I truly felt for Keir Starmer out there yesterday attempting a few punches at the large bag. I’m surprised only that one of the onlookers did not throw in the towel right there and then. It all evoked memories of Bill Gates on stage throwing some shapes at the Windows 95 launch.
As he tossed out his very first limp-wristed, slow-motion flick at the inanimate sack, scores of Northern Labour votes diffused into the ether.
On the day that Bill Gates announced his separation from his wife, Starmer had heralded his from reality and from the Labour heartlands.
Whoever set that stunt up needs to be taken out, beaten with hot pokers, and then thrashed some more. Sir Keith has the motor skills of a semi-filled, warm stoma and the sense of humour of the surviving, rooted cabin boy forced to drink from it after a shipwreck. He’d have been better suited to a pair oven gloves and retrieving Nana’s casserole from the heart of the Beko.

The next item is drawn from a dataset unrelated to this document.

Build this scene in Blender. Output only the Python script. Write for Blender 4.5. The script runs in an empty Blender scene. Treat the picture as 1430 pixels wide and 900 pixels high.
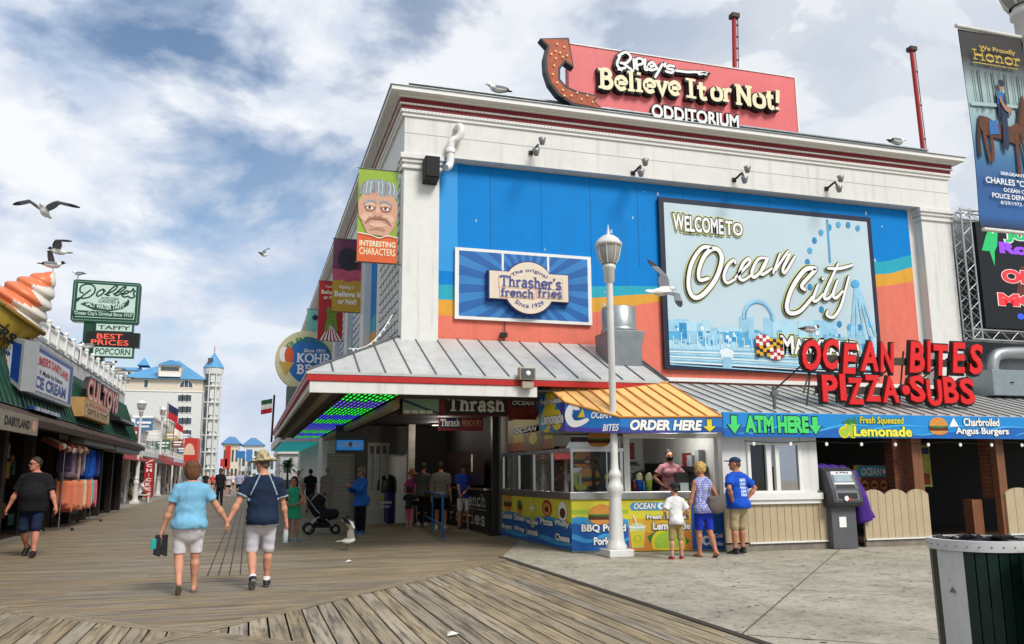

Perhaps it was somebody’s way of expressing that it was all looking hopelessly rocky.
And if you look carefully, the gloves were attached to wool that his Mum had obviously threaded through the sleeves of his jacket.
He genuinely winced as if the bag was going to hit him back, which rather explains why he cannot muster up any meaningful combinations in the House.
Not even Don King, rapping on speed and swirling those poxy little sandcastle flags about, could have sold the Cardboard Cruiser to the masses.
Perhaps it might have helped if they had strapped the punchbag to a mountain bike and allowed him to get into an SUV before the moment of engagement?
Probably not, because then nothing certainly would have come of it.
As will nothing of his vacant, flaccid ‘opposition’.